Wednesday 15 November 2006

Liminality

Contemporary American religious commentator Richard Rohr makes the observation that the church fails to lead people to a threshold (liminal) experience of God. Far from transforming people, he suggests, the liturgy so often panders to popular ideas of making God comfortable....(see here for for example).
He notes that in order to to build community there needs to be a shared experience of this liminality.
Seems like a reasonable point to me. So much of what is offered by churches today is humdrum and non-challenging. Is it any wonder that people have ceased to belong.
With no shared threhold experience, no genuine enmcounter with God there is no puprpose in belonging.
I often suggest to people... why do you bother coming to Church if you are not prepared to be transformed by the encounter with God? I simply don't understand why people would tolerate all the crap unless there was some point in it all.

2 comments:

Anonymous said...

What a radical idea! The church as a transforming experience.

[sarcasm]
But doesn't everyone know that the purpose of church is to preserve and confirm the status quo, the worldly status quo?
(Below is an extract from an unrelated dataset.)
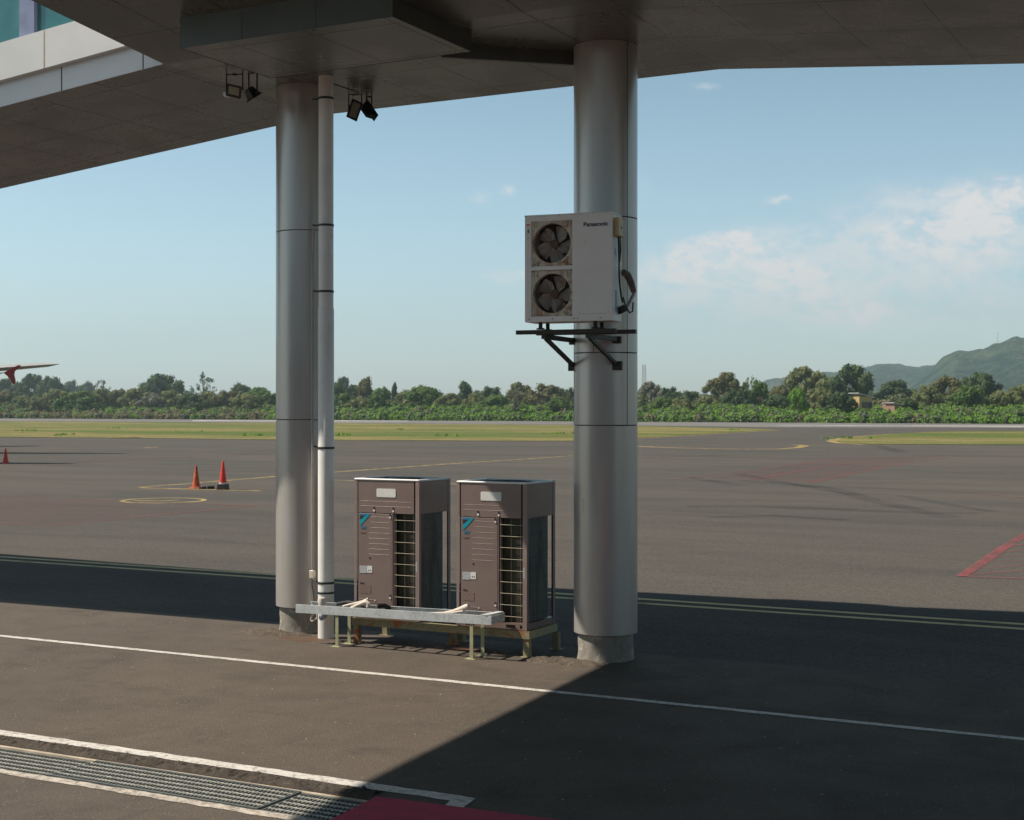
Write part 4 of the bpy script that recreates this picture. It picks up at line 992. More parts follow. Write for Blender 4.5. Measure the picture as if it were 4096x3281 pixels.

Next you'll be claiming that the young Jew from Nazareth spent his relatively short life on this Earth living on the edge and pushing the boundaries around him.
[/sarcasm]

I sooo want to find a church or a group of believers who seek to push the boundaries, to go out on the edge, to go to where none of us have gone before, and to find in the young Nazarene the courage to keep on pushing and on going.

I suppose such thoughts would be regarded by "sensible churches" as just self-indulgent BS?

Stephan Clark said...

Once, when I was young, such a church existed!!